Publicado el 6/8/2022


[1] “Bianco habla de ‘Sur’”, 1976, reproducido en el texto de Eduardo Paz Leston, “El proyecto de la revista ‘Sur’”, en Capítulo. Historia de la literatura argentinanº 106 (Centro Editor de América Latina, Buenos Aires, 1981).

[2] Jorge Luis Borges, “Dos films”, Sur n° 31 (abril de 1937).

[3] Borges apoda así al director Sternberg. Cfr. Jorge Luis Borges, “Dos films”, Sur n° 19 (abril de 1936).

[4] David Oubiña, “El espectador corto de vista: Borges y el cine”, Variaciones Borges n° 24(julio de 2007, pp. 133-152).

[5] Jorge Luis Borges, “La fuga”, Sur nº 35 (agosto de 1937).

[6] Jorge Luis Borges, “El delator”, Sur nº 11 (agosto de 1935, cursivas en el original).

[7] Jorge Luis Borges, “Films”, Sur nº 3 (invierno de 1931).

[8] Jorge Luis Borges, “La fuga”, Sur nº 35 (agosto de 1937).

[9] Jorge Luis Borges, “Films”, Sur nº 3 (invierno de 1931).

[10] “Ideal y Broadway darán el 25 por la noche Lo que el viento se llevó” y “El miércoles se verá Lo que el viento se llevó. Ideal y Broadway ofrecerán la versión de la novela de Margaret Mitchell”, La Nación (viernes 30 de agosto y lunes 23 de septiembre de 1940, respectivamente).

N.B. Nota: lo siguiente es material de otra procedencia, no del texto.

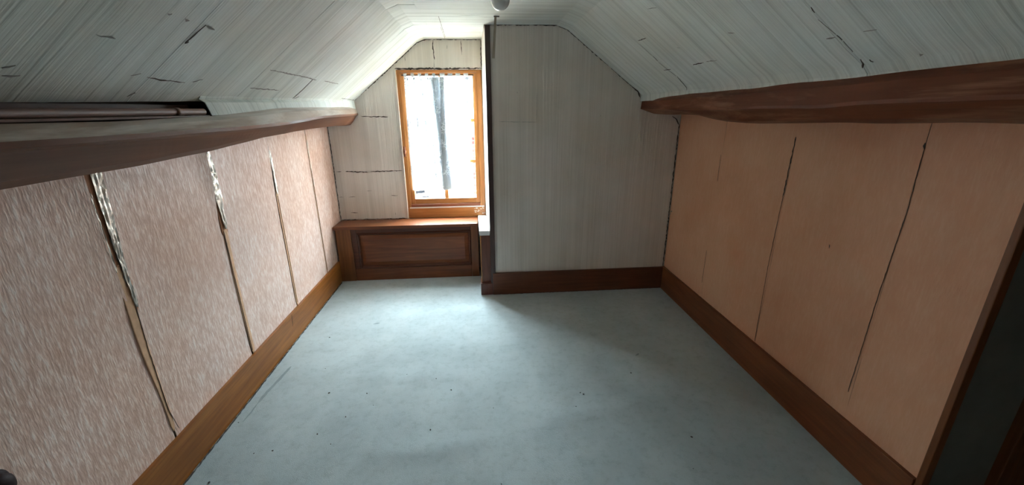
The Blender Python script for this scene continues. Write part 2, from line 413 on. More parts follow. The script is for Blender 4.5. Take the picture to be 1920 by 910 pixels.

[11] Robin Coons, “Habla de Lo que el viento se llevó su director, Victor Fleming”, La Nación (lunes 15 de enero de 1940); “La guerra y los films ‘colosales’”, La Nación (jueves 15 de febrero de 1940); “9.000.000 de dólares dio en Nueva York el film Lo que el viento se llevó” (martes 5 de marzo de 1940) y “La distribución de Lo que el viento se llevó” (jueves 21 de marzo de 1940).

[12] Todas las citas, tomadas de “Primicias exclusivas de Lo que el viento se llevó”, publicidad gráfica de la tienda Harrods, La Nación (miércoles, 25 de septiembre de 1940, p. 15).

[13] La expresión cine megaterio pertenece al crítico Manuel Peña Rodríguez, jefe de la página de cine del diario La Nación. Véase “Ayer se estrenó Lo que el viento se llevó. Valores de realización, visualidad y gran espectáculo preponderan en esta esperada película en tecnicolor”, La Nación (jueves 26 de septiembre de 1940, p. 12).

[14] Borges, un escritor en las orillas (Seix Barral, Buenos Aires, 2003, p. 99. Edición original: 1993).